City Ballads
9781465632883
311 pages
Library of Alexandria
Overview
When city people go among forests and hills, they drink in the fresh air and weird scenery of rural surroundings, with much more relish, enjoyment, and appreciation, than do the life-long residents they find there. For the same reason, the great drama of metropolitan existence falls most forcibly upon those just from the clear streams and green meadows of the country. Their impressions then are deeper, and their feelings more intense than if they were city born and bred. With the latter fact in view, this book is an effort to reproduce some of the effects of city scenes and character upon the intellect and imagination of two people from the country: First, a young student, who has travelled the well-beaten roads of a college course, but is just entering real life, and now for the first time walks the paved and palace-bordered streets of which he has heard and read so much.

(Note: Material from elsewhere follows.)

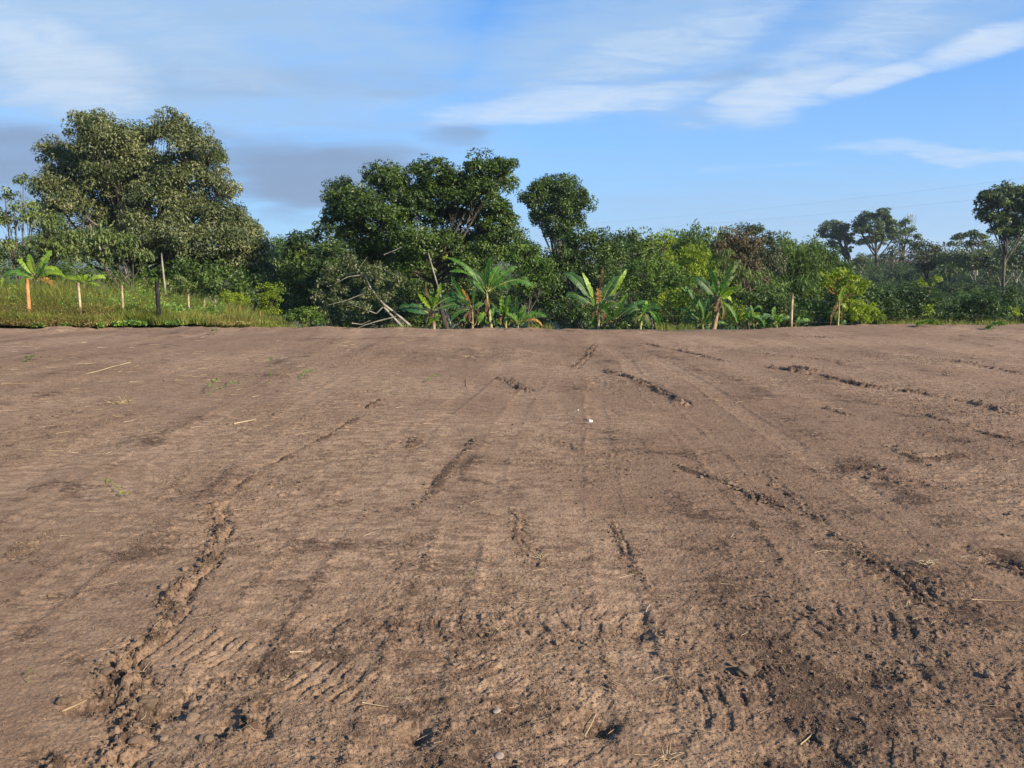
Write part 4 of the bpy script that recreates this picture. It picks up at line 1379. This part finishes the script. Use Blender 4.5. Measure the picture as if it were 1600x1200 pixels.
# ------------------------------------------------------------------ coffee field: one bush, copied
protos = []
for v_ in range(4):
    cm, tm = MB(), MB()
    L = [(np.array([0, 0, 1.0]), .75, 1.05), (np.array([.35, .1, .7]), .6, .9), (np.array([-.35, -.1, .75]), .6, .9), (np.array([0, -.2, 1.45]), .42, 1.1)]
    subs = crown(cm, L, .24, 46, .11, .8, droop=.8, fill=.5)
    limbs(tm, (0, 0, 0), (0, 0, .6), L, subs, .04, .01, .1, 4)
    root = empty('coffee_bush', (0, 0, 0), 'dark green coffee bush in the planted rows at right', 'bush', 'coffee bushes in rows on the right slope')
    tm.build('trunk', M['bark'], root)
    cm.build('crown', M['coffee' if v_ < 3 else 'mid'], root)
    protos.append(root)
cnt = 0
used = set()
spots = []
for row in range(40):
    D_ = 31.0 + row * 2.4 + .03 * row * row
    for px in np.arange(1322 - row, 1700, 1600 / D_):
        if R_.rand() < .05: continue
        D2 = D_ + (px - 1340) / 300 * 4 + R_.randn() * .25
        spots.append((D2, px + R_.randn() * 5))
spots.sort()
far_b = spots[290:]
for D2, px in spots[:290]:
    x_ = (px - 800) / FP * D2
    z_ = terrain_h(np.array([x_]), np.array([D2]))[0]
    k = random.randrange(4) if random.random() < .4 else random.randrange(3)
    src = protos[k]
    if k in used:
        r_ = src.copy()
        C.objects.link(r_)
        for ch in src.children:
            c_ = ch.copy()
            C.objects.link(c_)
            c_.parent = r_
    else:
        used.add(k)
        r_ = src
    s_ = R_.uniform(.85, 1.3)
    r_.location = (x_, D2, z_ - .05)
    r_.rotation_euler = (0, 0, R_.uniform(0, 6.28))
    r_.scale = (s_ * 1.2, s_ * 1.2, s_ * R_.uniform(.85, 1.1))
    cnt += 1
mb = MB()
L = []
for D2, px in far_b:
    x_ = (px - 800) / FP * D2
    z_ = terrain_h(np.array([x_]), np.array([D2]))[0]
    L.append((np.array([x_, D2, z_ + .9]), R_.uniform(.8, 1.2), 1.0))
crown(mb, L, .5, 22, .30, .55, droop=.8, fill=.6)
tag(mb.build('far_coffee', M['coffee']), 'farther coffee rows running up to the tree belt', 'coffee rows', kind='stuff')
print('coffee bushes', cnt)
tree('yellow_bush', 'yellow flowering bush in the coffee rows', 75, [(1463, 438, 7), (1440, 446, 8), (1428, 448, 6), (1455, 444, 6)], 'lime', .2, .25, 30, 1, r0=.04, cat='bush')


# saplings on the right edge
def sapling(px, top, bot, D, label, n=70):
    b = P(px, bot, D)
    gz = terrain_h(b[:1], np.array([float(D)]))[0]
    b[2] = gz
    tp = P(px, top, D)
    root = empty('sapling', b, label, 'sapling')
    tm = MB()
    tube(tm, bez(b, tp, np.array([.03, 0, 0]), 8), .016, .006, 5)
    tm.build('trunk', M['bark'], root)
    cm = MB()
    hgt = tp[2] - P(px, bot, D)[2]
    pos = tp + np.stack([R_.randn(n) * .08, R_.randn(n) * .08, -R_.rand(n) * hgt * .55], 1)
    add_leaves(cm, pos, R_.randn(n, 3) * .6 + np.array([0, -.2, .4]), .11, .45)
    cm.build('crown', M['lime'], root)


sapling(1452, 476, 505, 24.5, 'thin young sapling with bright leaves on the far edge below the coffee field')
sapling(1588, 480, 507, 24.5, 'thin young sapling at the far edge close to the right margin')


# ------------------------------------------------------------------ banana plants
def ban_leaf(root, base, tip, bow, wd, mat, tatter=.35, D=25, dd=0., name='leaf', nrm_=None, label=None):
    p0 = P(base[0], base[1], D)
    p1 = P(tip[0], tip[1], D + dd)
    bw = np.array([bow[0] / FP * D, 0, -bow[1] / FP * D])
    n = 20
    c_ = bez(p0, p1, bw, n)
    ss = np.linspace(0, 1, n)[:, None]
    ln_ = np.linalg.norm(p1 - p0)
    c_ = c_ + (ss ** 2.5) * ln_ * np.array([R_.normal(0, .04), R_.normal(0, .08), -.07]) + np.sin(ss * math.pi) * ln_ * np.array([R_.normal(0, .03), -.05, .04])
    tg = nrm(np.gradient(c_, axis=0))
    nn = np.array(nrm_ if nrm_ is not None else (R_.uniform(-.7, .7), -1, R_.uniform(.0, .8)))
    side = nrm(np.cross(tg, nn))
    nf = nrm(np.cross(side, tg))
    W_ = wd / FP * D * .5 * R_.uniform(.82, .98)
    s = np.linspace(0, 1, n)
    prof = np.clip(np.sin(np.clip((s - .10) / .9, 0, 1) ** .75 * math.pi) ** .55, 0, 1) * (s > .1)
    mb = MB()
    for sg in (-1, 1):
        k = 0
        cut_d = 0
        i = 2
        while i < n - 1:
            # strips between tears
            step = 1 if R_.rand() < tatter else 2
            j2 = min(n - 1, i + step)
            gap = .12 if R_.rand() < tatter else 0.0
            a0_, a1_ = c_[i], c_[j2] - (c_[j2] - c_[i]) * gap * .5
            dr = R_.uniform(.0, .55) * tatter
            lw = R_.uniform(1 - tatter * .45, 1.0)
            out0 = a0_ + (side[i] * sg * (1 - dr * .35) + tg[i] * .18) * W_ * prof[i] * lw + nf[i] * W_ * (.22 - dr * .5) * prof[i] + np.array([0, 0, -dr * W_ * .9]) * prof[i]
            out1 = c_[j2] + (side[j2] * sg * (1 - dr * .35) + tg[j2] * .18) * W_ * prof[j2] * lw + nf[j2] * W_ * (.22 - dr * .5) * prof[j2] + np.array([0, 0, -dr * W_ * .9]) * prof[j2]
            out1 = out1 - (out1 - out0) * gap
            m0, m1 = (a0_ + out0) / 2 + nf[i] * W_ * .10 * prof[i], (a1_ + out1) / 2 + nf[j2] * W_ * .10 * prof[j2]
            tn = np.clip(.5 + R_.randn() * .2, 0, 1)
            mb.add([a0_, m0, out0, a1_, m1, out1], [[0, 1, 4, 3], [1, 2, 5, 4]], None, tn)
            i = j2
    o = mb.build(name, M[mat], root, smooth=True)
    if label: o['label'] = label
    rb = MB()
    tube(rb, c_ - nf * .004, max(.012, W_ * .11), .003, 5)
    r_ = rb.build('midrib', M['banstem' if mat not in ('bandead', 'banbrown') else 'banbrown'], root, smooth=True)
    r_.parent = o
    return o


def banana(label, D, base, crownp, r, leaves, stem='banstem', r1=None):
    b = P(base[0], base[1], D)
    gz = terrain_h(b[:1], np.array([float(D)]))[0] if D > 23.3 else -.05
    b = np.array([b[0], D, gz - .05])
    cp = P(crownp[0], crownp[1], D)
    root = empty('banana_plant', b, label, 'banana plant', 'banana plants along the field edge')
    mb = MB()
    tube(mb, bez(b, cp, np.array([.02, 0, 0]), 10), r, r1 or r * .55, 10, wob=.04)
    # wrapped leaf bases
    for k in range(4):
        a = R_.uniform(0, 6.28)
        off = np.array([math.cos(a), math.sin(a), 0]) * r * .6
        tube(mb, bez(b + off + (cp - b) * R_.uniform(.1, .4), cp + off * .7 + np.array([0, 0, .05]), off * .3, 6), r * .4, r * .22, 6)
    mb.build('stem', M[stem], root, smooth=True)
    for k in range(4 if r > .03 else 2):
        a = R_.uniform(-1, 1)
        hh = (base[1] - crownp[1])
        ban_leaf(root, (crownp[0], crownp[1] + hh * .1), (crownp[0] + a * 12, min(506, crownp[1] + hh * R_.uniform(.45, .9) + 4)), (a * 10, -3), 6, 'banbrown', 1.0, D, R_.normal(0, .2), 'dead_leaf')
    if len(leaves) >= 4:
        mats_ = [lf[4] for lf in leaves if lf[4] in ('ban', 'bandark', 'banlime')] or ['ban']
        span = np.mean([math.hypot(lf[1][0] - lf[0][0], lf[1][1] - lf[0][1]) for lf in leaves])
        for k in range(5):
            a = R_.uniform(-1.25, 1.25)
            L_ = span * R_.uniform(.55, .95)
            bb = (crownp[0] + R_.uniform(-2, 2), crownp[1] + R_.uniform(-2, 8))
            ban_leaf(root, bb, (bb[0] + math.sin(a) * L_, bb[1] - math.cos(a) * L_), (math.sin(a) * 2, -abs(math.sin(a)) * L_ * .25), np.mean([lf[3] for lf in leaves]) * R_.uniform(.6, 1.05),
                     random.choice(mats_ + ['ban', 'banlime']), R_.uniform(.6, 1), D, R_.normal(0, .5), nrm_=(R_.uniform(-.9, .9), -1, R_.uniform(-.1, .8)))
        for k in range(3):
            a = R_.choice([-1, 1]) * R_.uniform(.2, 1.2)
            bx_ = base[0] + R_.uniform(-9, 9)
            ban_leaf(root, (bx_, 508), (bx_ + math.sin(a) * span * .6, 508 - math.cos(a) * span * R_.uniform(.45, .8)), (0, -3), 9, random.choice(['ban', 'bandark', 'banlime']), R_.uniform(.3, .9), D, R_.normal(0, .3))
    for lf in leaves:
        kw = lf[5] if len(lf) > 5 else {}
        mt = lf[4]
        ban_leaf(root, lf[0], lf[1], lf[2], lf[3], mt, D=D, name='dead_leaf' if mt in ('bandead', 'banbrown') else 'leaf', **kw)


T1, T0 = dict(tatter=1.0), dict(tatter=.55)
# left, behind the grass
banana('bright yellow-green banana with broad upright leaves behind the orange post', 28, (55, 500), (57, 432), .07,
       [((60, 432), (78, 388), (2, -2), 21, 'banlime', T0), ((55, 432), (47, 394), (-3, -2), 15, 'banlime', T0), ((57, 432), (90, 420), (4, -10), 12, 'banlime', T0), ((58, 436), (104, 430), (6, -16), 12, 'banlime', T1),
        ((52, 432), (28, 402), (-3, -6), 12, 'banlime', T1), ((54, 436), (2, 432), (-6, -14), 14, 'ban', dict(tatter=.5)), ((55, 436), (50, 452), (-6, -16), 12, 'banlime', T0), ((56, 438), (92, 452), (4, -12), 12, 'bandead', T1),
        ((56, 436), (36, 455), (-10, -14), 12, 'ban', T0)])
banana('small banana at the far left margin behind the grass', 26.5, (3, 500), (2, 452), .05,
       [((3, 452), (18, 430), (0, -4), 11, 'banlime', T0), ((2, 452), (30, 450), (2, -10), 9, 'banlime', T1), ((1, 452), (-20, 440), (0, -8), 12, 'ban', T0), ((1, 450), (-4, 428), (0, 0), 12, 'ban', T0), ((2, 455), (14, 474), (6, -10), 9, 'banlime', T1)])
banana('yellow-green banana with two spread leaves above the grass', 29, (132, 500), (132, 440), .04,
       [((132, 442), (102, 434), (-2, -8), 9, 'banlime', T0), ((132, 442), (167, 432), (4, -8), 11, 'banlime', dict(tatter=.6)), ((132, 440), (136, 428), (0, 0), 9, 'banlime', T0), ((133, 444), (156, 446), (2, -6), 8, 'banlime', T1)])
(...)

Second, an old farmer, with very little "book-learning," but a clear brain, a warm heart, and independent judgment, and a habit of philosophizing upon everything he sees, which habit he brings to the city, and applies to the strange facts he witnesses. These, with certain incidental thoughts and characters encountered and discussed, constitute the present work. It will be found, as intended, sketchy and suggestive rather than elaborate and complete. Note-books and diaries are designed, not so much for the history of a career or an event, as a light to the memory, a stimulus to the imagination, and a help to the heart. It is the hope of the author that his book may perform those offices for you, his readers, and that it will rouse your pity of pain, your enjoyment of honest mirth, your hatred of sham and wrong, and your love and adoration of the Resolute and the Good, and their winsome child, the Beautiful. In which case he shakes hands with his large and loved constituency, and continues happy.